## Given information
____________

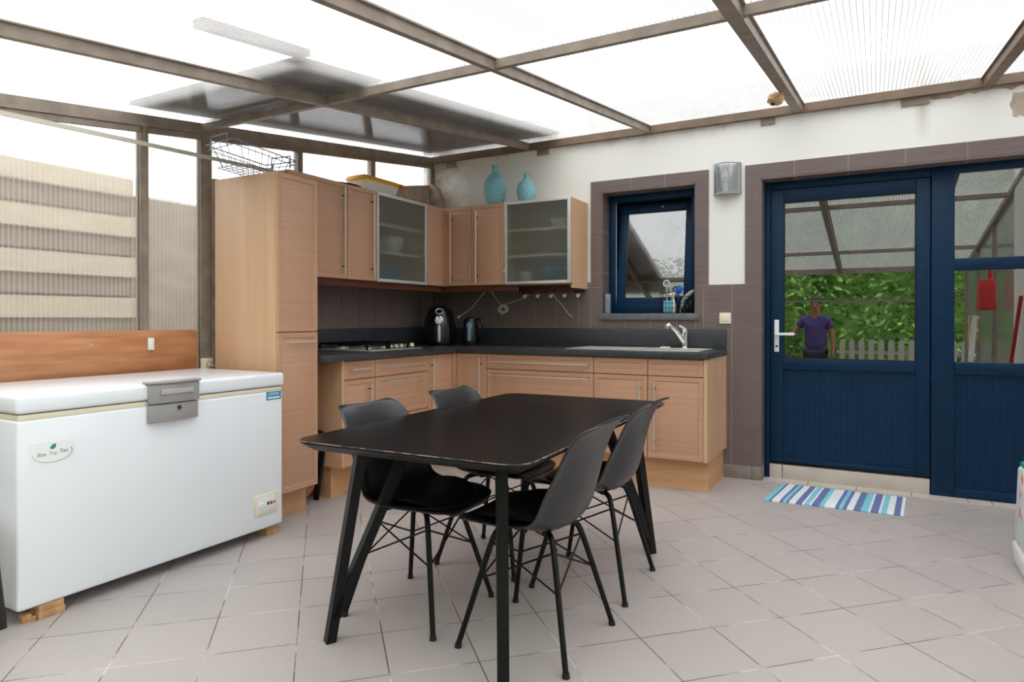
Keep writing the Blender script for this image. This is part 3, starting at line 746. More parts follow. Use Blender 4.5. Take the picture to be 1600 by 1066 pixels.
# base cabinets
def basecab(loc, label, body, plinth, plinth_m='plinth'):
    t = empty('base_cabinet', loc, label, 'cabinet', 'oak kitchen cabinets')
    mb = MB(); mb.box(*body, ZB0, ZB1 + .005); build(mb, 'body', 'side', t)
    if plinth:
        mb = MB(); mb.box(*plinth, 0, ZB0); build(mb, 'plinth', plinth_m, t)
    return t
G2 = .001
t = basecab((-3.1, -1.65, 0), 'narrow oak base cabinet with one drawer at the open end of the worktop', (-3.44, XF - .021, -1.795, -1.497), (-3.4, -2.95, -1.77, -1.497))
mb = MB(); mb.box(-3.43, XF - .0, -1.8, -1.782, ZB0, ZB1 + .005); 
build(mb, 'end_panel', 'side', t)
front(t, 'X', XF, -1.782, -1.497, .738, ZB1, ((-1.744, .8), (-1.557, .8)), 'drawer')
front(t, 'X', XF, -1.782, -1.497, ZB0, .735, ((-1.56, .70), (-1.56, .5)))
t = basecab((-3.1, -1.21, 0), 'wide oak drawer cabinet under the gas hob', (-3.44, XF - .021, -1.495, -.918), (-3.4, -2.95, -1.495, -.918))
front(t, 'X', XF, -1.495, -.918, .738, ZB1, ((-1.444, .8), (-.985, .8)), 'drawer')
front(t, 'X', XF, -1.495, -.918, .472, .735, ((-1.444, .70), (-.985, .70)), 'drawer')
front(t, 'X', XF, -1.495, -.918, ZB0, .469, ((-1.444, .435), (-.985, .435)), 'drawer')
t = empty('base_cabinet', (-3.0, -.4, 0), 'oak corner base cabinet below the kettle', 'cabinet', 'oak kitchen cabinets')
mb = MB(); mb.prism([(-3.44, -.916), (XF - .021, -.916), (XF - .021, YF + .021), (-2.542, YF + .021), (-2.542, -.012), (-3.44, -.012)], 'Z', ZB0, ZB1 + .005); build(mb, 'body', 'side', t)
mb = MB(); mb.prism([(-3.4, -.916), (-2.95, -.916), (-2.95, -.49), (-2.542, -.49), (-2.542, -.03), (-3.4, -.03)], 'Z', 0, ZB0); build(mb, 'plinth', 'plinth', t)
front(t, 'X', XF, -.915, YF - .035, ZB0, ZB1, ((-.886, .83), (-.886, .3)))
mb = MB(); mb.box(XF - .02, XF + .02, YF - .033, YF + .02, ZB0, ZB1); build(mb, 'corner_strip', 'front', t)
front(t, 'Y', YF, XF + .022, -2.541, ZB0, ZB1, ((-2.588, .826), (-2.588, .3)))
t = basecab((-2.11, -.3, 0), 'wide oak drawer cabinet on the back wall between corner and sink', (-2.54, -1.688, YF + .021, -.012), (-2.54, -1.688, -.49, -.03))
front(t, 'Y', YF, -2.539, -1.687, .743, ZB1, ((-2.503, .797), (-1.723, .797)), 'drawer')
front(t, 'Y', YF, -2.539, -1.687, .476, .740, ((-2.503, .70), (-1.723, .70)), 'drawer')
front(t, 'Y', YF, -2.539, -1.687, ZB0, .473, ((-2.503, .435), (-1.723, .435)), 'drawer')
t = basecab((-1.3, -.3, 0), 'oak sink cabinet with two doors at the end near the blue door', (-1.685, -.925, YF + .021, -.012), (-1.685, -.934, -.49, -.0125))
mb = MB(); mb.box(-.945, -.922, YF + .0, -.06, ZB0 - .0, ZB1 + .005); mb.box(-.94, -.914, -.058, -.012, ZB0 + .0, ZB1 + .005); build(mb, 'end_panel', 'side', t)
front(t, 'Y', YF, -1.685, -1.309, .743, ZB1, None, 'drawer'); front(t, 'Y', YF, -1.307, -.946, .743, ZB1, None, 'drawer')
front(t, 'Y', YF, -1.685, -1.309, ZB0, .740, ((-1.358, .71), (-1.358, .26))); front(t, 'Y', YF, -1.307, -.946, ZB0, .740, ((-1.257, .712), (-1.257, .262)))

# worktop
t = empty('worktop', (-2.2, -.9, .86), 'black speckled stone worktop running round the corner', 'worktop')
mb = MB()
mb.box(-3.44, -2.795, -1.99, -.605, .861, .9, bev=.002); mb.box(-3.44, -.912, -.605, -.012, .861, .9, bev=.002)
build(mb, 'slab', 'stone', t)
mb = MB(); mb.box(-3.42, -.915, -.033, -.0125, .9, 1.043, bev=.0015); mb.box(-3.438, -3.418, -1.99, -.034, .9, 1.043, bev=.0015); build(mb, 'upstand', 'stone', t)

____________

## Goal of the exercise
Reproduce the material above verbatim; omit every picture.

## Response to the task
Keep writing the Blender script for this image. This is part 3, starting at line 746. More parts follow. Use Blender 4.5. Take the picture to be 1600 by 1066 pixels.
# base cabinets
def basecab(loc, label, body, plinth, plinth_m='plinth'):
    t = empty('base_cabinet', loc, label, 'cabinet', 'oak kitchen cabinets')
    mb = MB(); mb.box(*body, ZB0, ZB1 + .005); build(mb, 'body', 'side', t)
    if plinth:
        mb = MB(); mb.box(*plinth, 0, ZB0); build(mb, 'plinth', plinth_m, t)
    return t
G2 = .001
t = basecab((-3.1, -1.65, 0), 'narrow oak base cabinet with one drawer at the open end of the worktop', (-3.44, XF - .021, -1.795, -1.497), (-3.4, -2.95, -1.77, -1.497))
mb = MB(); mb.box(-3.43, XF - .0, -1.8, -1.782, ZB0, ZB1 + .005); 
build(mb, 'end_panel', 'side', t)
front(t, 'X', XF, -1.782, -1.497, .738, ZB1, ((-1.744, .8), (-1.557, .8)), 'drawer')
front(t, 'X', XF, -1.782, -1.497, ZB0, .735, ((-1.56, .70), (-1.56, .5)))
t = basecab((-3.1, -1.21, 0), 'wide oak drawer cabinet under the gas hob', (-3.44, XF - .021, -1.495, -.918), (-3.4, -2.95, -1.495, -.918))
front(t, 'X', XF, -1.495, -.918, .738, ZB1, ((-1.444, .8), (-.985, .8)), 'drawer')
front(t, 'X', XF, -1.495, -.918, .472, .735, ((-1.444, .70), (-.985, .70)), 'drawer')
front(t, 'X', XF, -1.495, -.918, ZB0, .469, ((-1.444, .435), (-.985, .435)), 'drawer')
t = empty('base_cabinet', (-3.0, -.4, 0), 'oak corner base cabinet below the kettle', 'cabinet', 'oak kitchen cabinets')
mb = MB(); mb.prism([(-3.44, -.916), (XF - .021, -.916), (XF - .021, YF + .021), (-2.542, YF + .021), (-2.542, -.012), (-3.44, -.012)], 'Z', ZB0, ZB1 + .005); build(mb, 'body', 'side', t)
mb = MB(); mb.prism([(-3.4, -.916), (-2.95, -.916), (-2.95, -.49), (-2.542, -.49), (-2.542, -.03), (-3.4, -.03)], 'Z', 0, ZB0); build(mb, 'plinth', 'plinth', t)
front(t, 'X', XF, -.915, YF - .035, ZB0, ZB1, ((-.886, .83), (-.886, .3)))
mb = MB(); mb.box(XF - .02, XF + .02, YF - .033, YF + .02, ZB0, ZB1); build(mb, 'corner_strip', 'front', t)
front(t, 'Y', YF, XF + .022, -2.541, ZB0, ZB1, ((-2.588, .826), (-2.588, .3)))
t = basecab((-2.11, -.3, 0), 'wide oak drawer cabinet on the back wall between corner and sink', (-2.54, -1.688, YF + .021, -.012), (-2.54, -1.688, -.49, -.03))
front(t, 'Y', YF, -2.539, -1.687, .743, ZB1, ((-2.503, .797), (-1.723, .797)), 'drawer')
front(t, 'Y', YF, -2.539, -1.687, .476, .740, ((-2.503, .70), (-1.723, .70)), 'drawer')
front(t, 'Y', YF, -2.539, -1.687, ZB0, .473, ((-2.503, .435), (-1.723, .435)), 'drawer')
t = basecab((-1.3, -.3, 0), 'oak sink cabinet with two doors at the end near the blue door', (-1.685, -.925, YF + .021, -.012), (-1.685, -.934, -.49, -.0125))
mb = MB(); mb.box(-.945, -.922, YF + .0, -.06, ZB0 - .0, ZB1 + .005); mb.box(-.94, -.914, -.058, -.012, ZB0 + .0, ZB1 + .005); build(mb, 'end_panel', 'side', t)
front(t, 'Y', YF, -1.685, -1.309, .743, ZB1, None, 'drawer'); front(t, 'Y', YF, -1.307, -.946, .743, ZB1, None, 'drawer')
front(t, 'Y', YF, -1.685, -1.309, ZB0, .740, ((-1.358, .71), (-1.358, .26))); front(t, 'Y', YF, -1.307, -.946, ZB0, .740, ((-1.257, .712), (-1.257, .262)))

# worktop
t = empty('worktop', (-2.2, -.9, .86), 'black speckled stone worktop running round the corner', 'worktop')
mb = MB()
mb.box(-3.44, -2.795, -1.99, -.605, .861, .9, bev=.002); mb.box(-3.44, -.912, -.605, -.012, .861, .9, bev=.002)
build(mb, 'slab', 'stone', t)
mb = MB(); mb.box(-3.42, -.915, -.033, -.0125, .9, 1.043, bev=.0015); mb.box(-3.438, -3.418, -1.99, -.034, .9, 1.043, bev=.0015); build(mb, 'upstand', 'stone', t)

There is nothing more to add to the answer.